SMM2 is in a healthy state and there's no need to panic like some Twitch streamers are doing because WoW Classic is the hot new thing that's vacuuming up the casual crowd, while Nintendo players are bunkered up for one of the busiest first-party seasons we've ever seen (or still buried in Fire Emblem). Of course the play numbers will go down, when even Mario Maker obsessives like myself are taking breaks to play other games. But this time around, the community infrastructure is already in place and the baseline of interest is several times higher. That was never going to change the trend that every big release goes through when the casual crowd moves on.
The worst thing you can do to your own interest in SMM2 is to burn yourself out now and never return. You'll miss so much good stuff, much of which will inspire your own good stuff. For my part, I know that I would be very happy from this point on just to crank out one level a month (and even that seems ambitious).
This is a game where it's fine to walk away for a few weeks or months when you're not feeling up for Mario. The levels will still be here when you come back (and if you have a good subscription list, or if you keep track of codes for interesting-looking creations even when you're not playing, you'll actually be overwhelmed with content when you return). You're all pushing yourselves so hard, while I'm over here wondering how long it's going to take me to catch up on the good levels and profiles here.

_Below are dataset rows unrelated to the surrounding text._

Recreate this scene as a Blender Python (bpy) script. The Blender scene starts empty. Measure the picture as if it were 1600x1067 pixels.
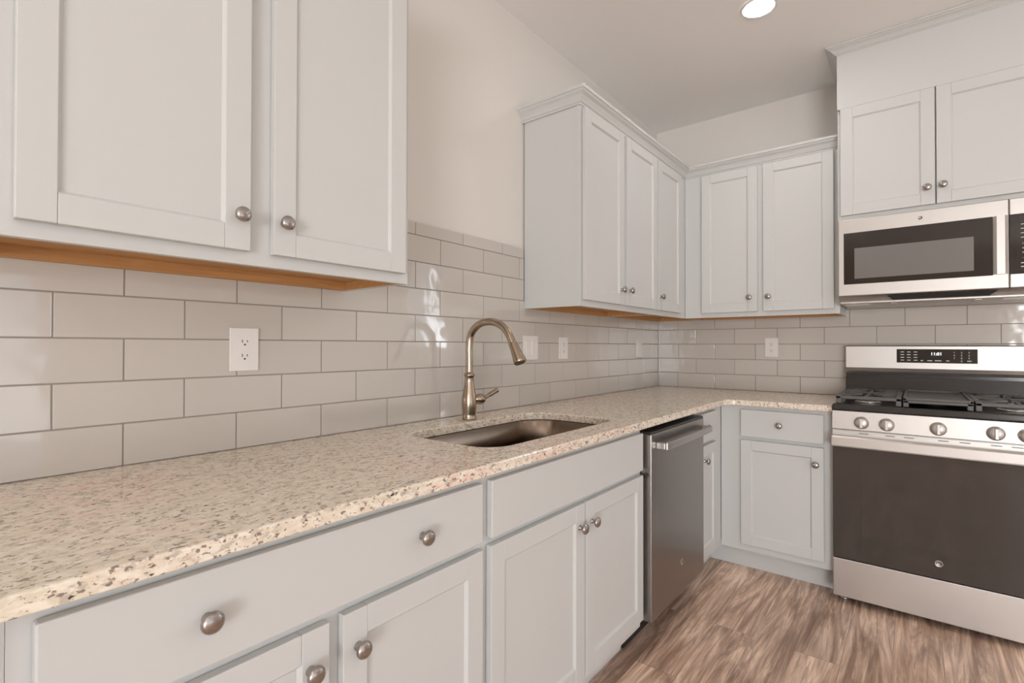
import bpy, bmesh, math, random
from mathutils import Vector, Matrix
random.seed(7)
SC = bpy.context.scene
COL = SC.collection
PI = math.pi

# ------------------------------------------------------------------ camera
cam_d = bpy.data.cameras.new('camera')
cam = bpy.data.objects.new('camera', cam_d); COL.objects.link(cam)
F_PX, YAW, PITCH, ROLL = 787.2, 0.6762, 0.0095, 0.0017
cam_d.sensor_width = 36.0
cam_d.lens = F_PX / 1600 * 36.0
cam_d.clip_start = 0.02
fw = Vector((-math.sin(YAW)*math.cos(PITCH), math.cos(YAW)*math.cos(PITCH), math.sin(PITCH)))
rt = fw.cross(Vector((0, 0, 1))).normalized(); up = rt.cross(fw)
r2 = rt*math.cos(ROLL) + up*math.sin(ROLL); u2 = -rt*math.sin(ROLL) + up*math.cos(ROLL)
M = Matrix((r2, u2, -fw)).transposed().to_4x4()
M.translation = Vector((1.4444, -3.4725, 1.1947))
cam.matrix_world = M
SC.camera = cam

# ------------------------------------------------------------------ world, light, exposure
CEIL = 2.73
w = bpy.data.worlds.new('world'); SC.world = w; w.use_nodes = True
wn = w.node_tree.nodes; wl = w.node_tree.links
bg = wn['Background']; bg.inputs['Strength'].default_value = 1.7
tc = wn.new('ShaderNodeTexCoord'); sp_ = wn.new('ShaderNodeSeparateXYZ'); rp = wn.new('ShaderNodeValToRGB')   # sunlit ground below the horizon, sky above
wl.new(tc.outputs['Generated'], sp_.inputs[0]); mr_ = wn.new('ShaderNodeMapRange'); mr_.inputs['From Min'].default_value = -1
wl.new(sp_.outputs['Z'], mr_.inputs['Value']); wl.new(mr_.outputs[0], rp.inputs['Fac']); wl.new(rp.outputs['Color'], bg.inputs['Color'])
rp.color_ramp.elements[0].position = .47; rp.color_ramp.elements[0].color = (1.14, 1.18, 1.17, 1)
rp.color_ramp.elements[1].position = .53; rp.color_ramp.elements[1].color = (.70, .80, .94, 1)

def area(name, loc, rot, sx, sy, power, color):
    d = bpy.data.lights.new(name, 'AREA'); d.shape = 'RECTANGLE'; d.size = sx; d.size_y = sy
    d.energy = power; d.color = color
    o = bpy.data.objects.new(name, d); COL.objects.link(o); o.location = loc; o.rotation_euler = rot
    return o
# daylight entering through the patio door (right) and an added, unseen front window (fill from behind the camera)
area('daylight_patio', (6.05, -4.15, .70), (0, PI/2+.60, 0), 2.1, 3.4, 8, (0.88, 0.94, 1.0))
area('fill_front', (3.95, -8.45, .95), (PI/2+.06, 0, .12), 2.4, 1.7, 285, (0.95, 0.97, 0.99))
area('daylight_back', (2.5, .35, 1.6), (-PI/2, 0, 0), .6, .9, 16, (0.88, 0.94, 1.0))
def portal(name, loc, rot, sx, sy):
    o = area(name, loc, rot, sx, sy, 1, (1, 1, 1)); o.data.cycles.is_portal = True
portal('patio_portal', (5.76, -4.15, 1.04), (0, PI/2, 0), 2.08, 3.5)
portal('front_portal', (3.975, -8.16, 1.06), (PI/2, 0, 0), 2.45, 2.08)
portal('back_portal', (2.5, .14, 1.6), (-PI/2, 0, 0), .6, .9)
LAMP_STRENGTH = 102.0
LAMP_COLOR = (1.0, 0.96, 0.91)
SC.view_settings.view_transform = 'Standard'
SC.view_settings.look = 'None'
SC.view_settings.gamma = 1
SC.view_settings.use_curve_mapping = False
SC.view_settings.exposure = -0.17
SC.cycles.max_bounces = 10
SC.cycles.diffuse_bounces = 6
SC.cycles.glossy_bounces = 5
SC.cycles.transparent_max_bounces = 8
SC.cycles.sample_clamp_indirect = 6
SC.cycles.use_denoising = True

# ------------------------------------------------------------------ materials
def mat(name, color=(.8, .8, .8), rough=.5, metal=0.0, spec=.5, emit=None, estr=0, coat=0):
    m = bpy.data.materials.new(name); m.use_nodes = True
    b = m.node_tree.nodes['Principled BSDF']
    b.inputs['Base Color'].default_value = (*color, 1)
    b.inputs['Roughness'].default_value = rough
    b.inputs['Metallic'].default_value = metal
    b.inputs['Specular IOR Level'].default_value = spec
    b.inputs['Coat Weight'].default_value = coat
    if emit:
        b.inputs['Emission Color'].default_value = (*emit, 1); b.inputs['Emission Strength'].default_value = estr
    return m

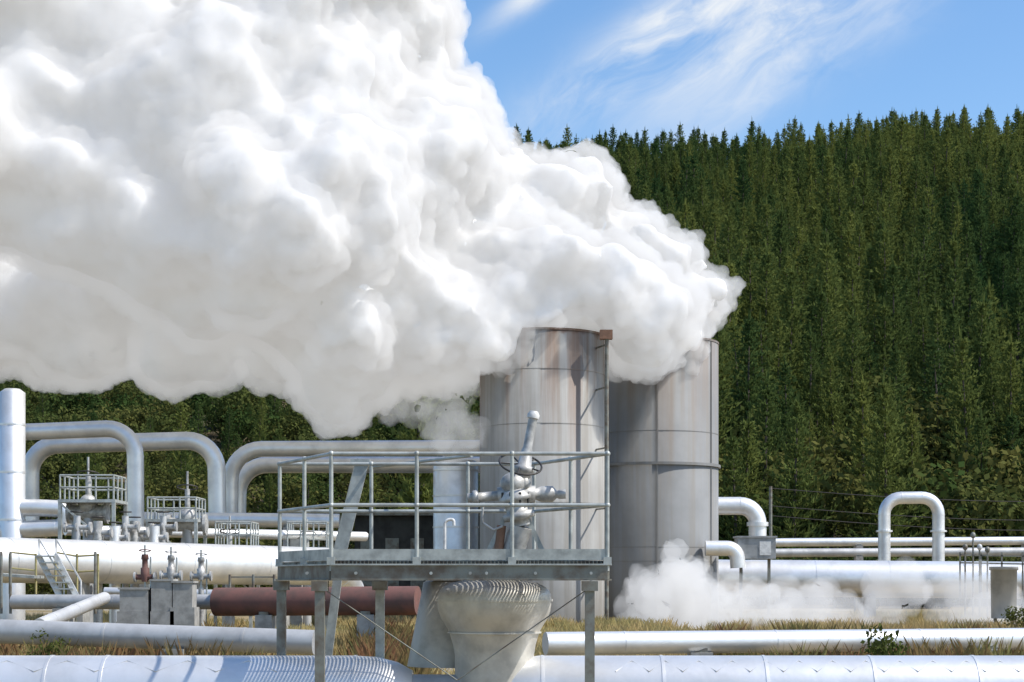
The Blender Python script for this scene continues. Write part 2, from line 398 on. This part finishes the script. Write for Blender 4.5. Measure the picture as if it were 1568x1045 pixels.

I will say that we desperately need the out-of-game bookmark site (and in general, a bookmark feature separate from the Like button). That's a necessary fixture for coming back to SMM from long breaks. My notepad of codes I haven't gotten to yet, and might not get to for weeks, is growing frightfully long.
*
If there is a sense of panic right now that the game is dropping off a cliff, a huge part of the problem is that everybody is burning themselves out, including the fellow makers that are in your pool of players. Slow down.